Rhys drank heavily to palliate her burdens, and was known for tirades and other skunky behavior. “I’m not one to whine like some women do,” she told a friend. “I attack.” Often this meant biting, scratching, screaming or spitting.

She was thin-skinned; her shell was transparent, like a shrimp’s. She and her second husband had bruising fights; they landed in jail after one of them. After he died at 60 of a heart attack, some thought she’d left him to die. She was arrested at least once for public drunkenness, which made the local papers.
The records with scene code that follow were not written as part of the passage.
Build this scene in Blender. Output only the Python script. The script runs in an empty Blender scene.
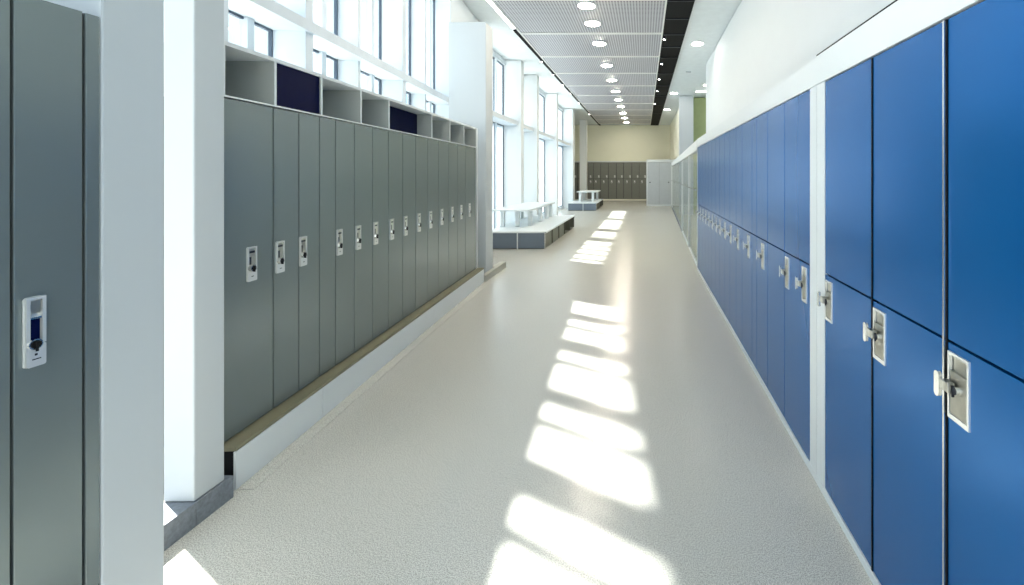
import bpy, bmesh, math, random
from mathutils import Matrix, Vector
random.seed(7)
S = bpy.context.scene
C = S.collection

# ------------------------------------------------------------------ camera, sky, sun, exposure
F = 450.0                                            # focal length in pixels of the 1024x585 frame
CAMZ = 1.6
cd = bpy.data.cameras.new('camera')
cam = bpy.data.objects.new('camera', cd); C.objects.link(cam)
cam.location = (0, 0, CAMZ)
cam.rotation_euler = (math.pi/2, 0, 0)
cd.sensor_width = 36.0; cd.sensor_fit = 'HORIZONTAL'
cd.lens = 36.0*F/1024
cd.shift_x = -(644-512)/1024
cd.shift_y = -(292.5-175)/1024
cd.clip_start = 0.05; cd.clip_end = 300
S.camera = cam

w = bpy.data.worlds.new('sky'); S.world = w; w.use_nodes = True
nt = w.node_tree; bg = nt.nodes['Background']
bg.inputs['Color'].default_value = (0.74, 0.87, 1.0, 1)
bg.inputs['Strength'].default_value = 1.02

sd = bpy.data.lights.new('sun', 'SUN'); sun = bpy.data.objects.new('sun', sd); C.objects.link(sun)
TE = 1.25                                            # tangent of the sun's elevation
d = Vector((0.866, -0.5, -TE)).normalized()
sun.rotation_euler = d.to_track_quat('-Z', 'Y').to_euler()
sun.location = (-10, 10, 14)
sd.energy = 17.0; sd.color = (1.0, 0.96, 0.88); sd.angle = math.radians(1.4)

S.view_settings.view_transform = 'Standard'; S.view_settings.look = 'None'
S.view_settings.gamma = 1.0; S.view_settings.use_curve_mapping = False
S.view_settings.exposure = 0.8
S.cycles.use_denoising = True
S.cycles.max_bounces = 10; S.cycles.diffuse_bounces = 6; S.cycles.glossy_bounces = 4
S.cycles.transparent_max_bounces = 12; S.cycles.sample_clamp_indirect = 6.0
S.cycles.caustics_reflective = False; S.cycles.caustics_refractive = False

# ------------------------------------------------------------------ helpers
def srgb(r, g, b):
    f = lambda c: c/12.92 if c <= 0.04045 else ((c+0.055)/1.055)**2.4
    return (f(r/255), f(g/255), f(b/255), 1)

def mat(name, col, rough=0.5, metal=0.0, spec=0.5, emit=None, estr=0.0, coat=0.0, coat_r=0.1, noise=None):
    m = bpy.data.materials.new(name); m.use_nodes = True
    n = m.node_tree.nodes; l = m.node_tree.links; p = n['Principled BSDF']
    p.inputs['Base Color'].default_value = col
    p.inputs['Roughness'].default_value = rough
    p.inputs['Metallic'].default_value = metal
    p.inputs['Specular IOR Level'].default_value = spec
    p.inputs['Coat Weight'].default_value = coat
    p.inputs['Coat Roughness'].default_value = coat_r
    if emit:
        p.inputs['Emission Color'].default_value = emit
        p.inputs['Emission Strength'].default_value = estr
    # every surface gets a faint procedural variation of its own colour
    sc, amt, bump = noise or (6.0, 0.03, 0.0)
    tc = n.new('ShaderNodeTexCoord'); t = n.new('ShaderNodeTexNoise')
    t.inputs['Scale'].default_value = sc; t.inputs['Detail'].default_value = 3
    l.new(tc.outputs['Object'], t.inputs['Vector'])
    r = n.new('ShaderNodeMapRange'); l.new(t.outputs['Fac'], r.inputs['Value'])
    r.inputs['From Min'].default_value = 0.3; r.inputs['From Max'].default_value = 0.7
    r.inputs['To Min'].default_value = 1-amt; r.inputs['To Max'].default_value = 1+amt
    mx = n.new('ShaderNodeVectorMath'); mx.operation = 'SCALE'
    mx.inputs[0].default_value = col[:3]; l.new(r.outputs['Result'], mx.inputs['Scale'])
    l.new(mx.outputs['Vector'], p.inputs['Base Color'])
    if bump:
        b = n.new('ShaderNodeBump'); b.inputs['Strength'].default_value = bump; b.inputs['Distance'].default_value = 0.002
        l.new(t.outputs['Fac'], b.inputs['Height']); l.new(b.outputs['Normal'], p.inputs['Normal'])
    return m

M = {}
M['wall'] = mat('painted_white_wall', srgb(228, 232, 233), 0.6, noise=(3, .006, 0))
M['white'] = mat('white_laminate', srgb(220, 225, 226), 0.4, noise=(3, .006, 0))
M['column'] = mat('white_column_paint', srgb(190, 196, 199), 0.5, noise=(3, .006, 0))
M['cream'] = mat('cream_wall', srgb(238, 238, 218), 0.6, noise=(2, .01, 0))
M['ceiling'] = mat('ceiling_paint', srgb(228, 234, 236), 0.7)
M['grey'] = mat('grey_locker_lacquer', srgb(122, 132, 132), 0.27, metal=0.45, spec=0.6, noise=(2, .01, 0))
M['greyin'] = mat('grey_cubby_board', srgb(170, 174, 170), 0.55)
M['farlock'] = mat('taupe_locker_lacquer', srgb(120, 122, 114), 0.45)
M['blue'] = mat('blue_locker_lacquer', srgb(0, 94, 160), 0.27, metal=0.45, spec=0.5, noise=(2, .01, 0))
M['navy'] = mat('navy_board', srgb(2, 10, 52), 0.5, spec=0.05)
M['dark'] = mat('dark_gap', srgb(14, 15, 18), 0.8, spec=0.2)
M['black'] = mat('black_void', srgb(6, 6, 7), 0.7, spec=0.15)
M['chrome'] = mat('satin_chrome', srgb(225, 225, 222), 0.22, metal=1.0)
M['steel'] = mat('brushed_steel', srgb(180, 178, 168), 0.38, metal=1.0, noise=(40, 0.08, 0.0))
M['knob'] = mat('dark_key_hub', srgb(36, 40, 50), 0.3, metal=0.6)
M['plate'] = mat('pale_metal_plate', srgb(240, 240, 236), 0.24, metal=0.6)
M['stone'] = mat('grey_stone_kerb', srgb(118, 124, 132), 0.6, noise=(60, 0.18, 0.15))
M['ledge'] = mat('olive_grey_ledge', srgb(128, 124, 100), 0.5)
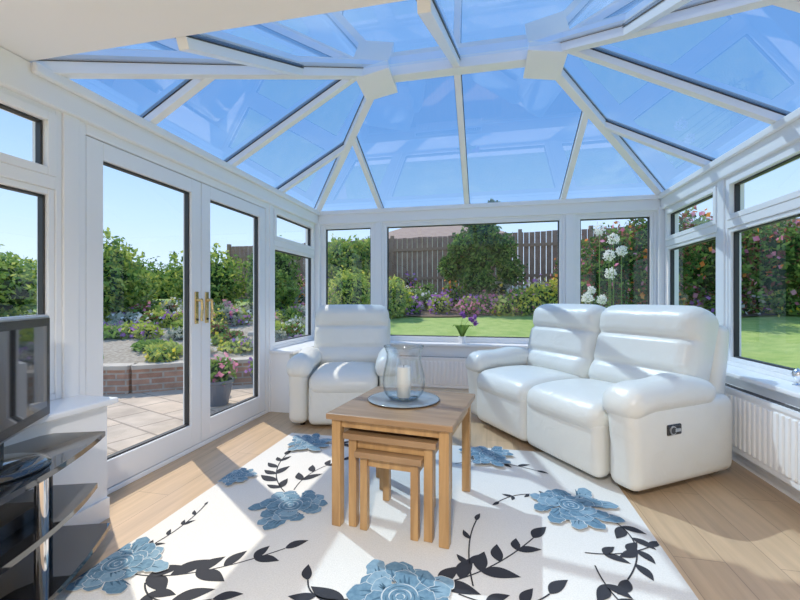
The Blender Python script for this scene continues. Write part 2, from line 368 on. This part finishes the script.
mb=MB(); mb.lathe((-.43,2.07,TZ+.0075),[(.001,.0),(.06,.0),(.082,.008),(.103,.034),(.113,.075),(.111,.12),(.100,.17),(.091,.21),(.091,.24),(.105,.275)],M_THING,48)
mb.lathe((-.43,2.07,TZ+.282),[(.102,0),(.107,0),(.107,.004),(.102,.004),(.102,0)],M_THING,48)
mb.lathe((-.43,2.07,TZ+.008),[(.06,.0),(.075,.006),(.072,.010),(.001,.008)],M_THING,48)
mb.lathe((-.43,2.07,TZ+.017),[(.001,.0),(.036,.0),(.036,.155),(.032,.16),(.012,.155),(.001,.155)],M_CANDLE,24)
mb.cyl((-.43,2.07,TZ+.168),(-.43,2.07,TZ+.185),.002,.0015,M_BLACK,6); mb.obj('candle_hurricane_vase')

# rug
RX0,RX1,RY0,RY1=-1.52,.73,1.10,2.93
mb=MB(); mb.box((RX0,RY0,0),(RX1,RY1,.012),M_RUG)
zc=[.0126]
def cl(x,y): return (max(RX0+.003,min(RX1-.003,x)),max(RY0+.003,min(RY1-.003,y)))
def flat(pts,mat):
    vs=[(*cl(x,y),zc[0]) for x,y in pts]; c=(sum(v[0] for v in vs)/len(vs),sum(v[1] for v in vs)/len(vs),zc[0])
    n=len(vs); mb.add([c]+vs,[(0,i+1,(i+1)%n+1) for i in range(n)],mat)
def petal(cx,cy,ang,r0,r1,w,mat,blunt=.5,wav=0.0):
    pts=[]; N=26; Ls=[];Rs=[]
    for k in range(N+1):
        u=k/N; wv=w/2*(math.sin(math.pi*min(1,u**(1+blunt))))**.7 if 0<u<1 else 0
        wv*=1+wav*math.sin(u*24)*(u>.5); bend=.14*(r1-r0)*math.sin(u*2.2+ang*3)
        rr=r0+(r1-r0)*u
        for sg,LL in((1,Ls),(-1,Rs)):
            v=bend+sg*wv; LL.append((cx+rr*math.cos(ang)-v*math.sin(ang),cy+rr*math.sin(ang)+v*math.cos(ang)))
    flat(Ls+Rs[::-1][1:-1],mat)
def arcstroke(cx,cy,r,a0,a1,w,mat):
    o=[];i_=[]
    for k in range(9):
        u=k/8; a=a0+(a1-a0)*u; ww=w*math.sin(math.pi*u)
        o.append((cx+(r+ww)*math.cos(a),cy+(r+ww)*math.sin(a))); i_.append((cx+r*math.cos(a),cy+r*math.sin(a)))
    n=len(o); vs=[(*cl(x,y),zc[0]) for x,y in o+i_]
    mb.add(vs,[(j,j+1,n+j+1,n+j) for j in range(n-1)],mat)
def flower(cx,cy,R,rot=0):
    st=.00003; rs=random.Random(int(cx*100+cy*1000))
    for ringi,(n,ra,rb,w) in enumerate(((11,.25,1.0,.36),(9,.15,.76,.40),(7,.05,.55,.40))):
        for k in range(n):
            a=rot+ringi*.33+2*math.pi*k/n+rs.uniform(-.2,.2); s=rs.uniform(.72,1.15) if ringi==0 else rs.uniform(.85,1.1)
            petal(cx,cy,a,R*ra*.9,R*rb*s+.002,R*w+.005,M_RLINE if ringi else M_RUG,.7,.10); zc[0]+=st
            petal(cx,cy,a,R*ra,R*rb*s,R*w,(M_RBLUE,M_RBLUE3,M_RBLUE)[(k+ringi)%3],.7,.10); zc[0]+=st
            for dv in(-.12,0.02,.14):
                petal(cx,cy,a+dv,R*(ra+.1*(rb-ra)),R*(ra+(rb-ra)*rs.uniform(.55,.85))*s,R*.045,M_RBLUE2,0); 
            zc[0]+=st
    N=24; flat([(cx+R*.30*math.cos(2*math.pi*k/N),cy+R*.30*math.sin(2*math.pi*k/N)) for k in range(N)],M_RBLUE); zc[0]+=st
    for j,r in enumerate((.27,.21,.16,.11,.06)):
        for q in range(3):
            a=rot+j*.9+q*2.1; arcstroke(cx,cy,R*r,a,a+1.9,R*.022,M_RLINE if j%2==0 else M_RBLUE2)
    zc[0]+=st
def leaf(x,y,a,L,w,mat=None):
    pts=[]
    for k in range(13):
        u=k/12; pts.append((u,math.sin(math.pi*u**.8)*w/2+.06*L*math.sin(math.pi*u)))
    for k in range(11,0,-1):
        u=k/12; pts.append((u,-math.sin(math.pi*u**.8)*w/2+.06*L*math.sin(math.pi*u)))
    flat([(x+L*u*math.cos(a)-v*math.sin(a),y+L*u*math.sin(a)+v*math.cos(a)) for u,v in pts],mat or M_RBLK); zc[0]+=.00002
def sprig(pts,n,L,w,both=True,start=.25):
    P=[Vector(p) for p in pts]
    def ev(t):
        if len(P)==3: return P[0]*(1-t)**2+P[1]*2*t*(1-t)+P[2]*t*t
        return P[0].lerp(P[1],t)
    N=20
    C=[ev(k/N) for k in range(N+1)]
    for k in range(N):
        d=(C[k+1]-C[k]).normalized(); nn=Vector((-d.y,d.x))*.0032
        q=[C[k]+nn,C[k+1]+nn,C[k+1]-nn,C[k]-nn]; flat([(p.x,p.y) for p in q],M_RBLK)
    for k in range(n):
        t=start+(1-start)*k/max(1,n-1); p=ev(t); d=ev(min(1,t+.01))-ev(max(0,t-.01)); a=math.atan2(d.y,d.x)
        s=random.uniform(.8,1.15)*(1-.25*t)
        if k==n-1: leaf(p.x,p.y,a,L*s,w*s)
        else:
            a1=a+(.65 if k%2 else -.65)*random.uniform(.8,1.25)
            leaf(p.x,p.y,a1,L*s,w*s)
            if both and k%2==0: leaf(p.x,p.y,2*a-a1,L*s*.85,w*s*.9)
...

When a neighborhood dog killed two of her cats, she threw a brick through its owner’s old stained-glass window. She sometimes hurled antisemitic insults. She was occasionally ordered to be placed under psychiatric care. In his book “Difficult Women,” the writer David Plante cruelly described the messy scene when, late in her life, the skinny Rhys got stuck in the well of a toilet that he’d left open.

Seymour is the author of many well-regarded biographies, including those of Mary Shelley, Robert Graves and Lord Byron’s wife and daughter. This one has, somehow, gotten away from her. It’s curiously lackluster.

On the one hand, it’s breezy — the sort of biography in which the author prints a snapshot of herself outside a school Rhys attended, and describes chatting up various locals on her researches.

On the other hand, it’s mean-spirited. Seymour includes a quite unflattering photo of Rhys’s editor, the great Diana Athill, shortly before her death, above a caption that reads, “The smile and bright clothes marked the point at which she had decided I was worth her time.”

The prose and analysis are soft. Seymour leaves out so many of the best things Rhys wrote and said, and thus makes her seem less intelligent than she was. She lingers over Rhys’s intense interest in her own appearance, even quite late in life, for example, without noting that Rhys wrote that such an interest is “the real curse of Eve.”

Every chapter begins with a quotation, which is nearly standard practice. But Seymour doesn’t tell us that Rhys wrote, in a published journal: “No more quotations. Paul Morand says in one of his books that English novelists always start with a quotation. The text before the sermon. I found that witty.”

Seymour has some material previous biographers didn’t. But the details in her book are, sentence by sentence and page by page, less piquant than the ones in Angier’s — what people ate, what they wore. Angier did a better job, too, of setting the fiction alongside the life without blurring the two.

Rhys had a uniquely lonely intelligence, and a talent for facing hard truths. If all you know of her is “Wide Sargasso Sea,” this book will encourage you to branch out. That’s nearly — almost, maybe — worth the price of admission.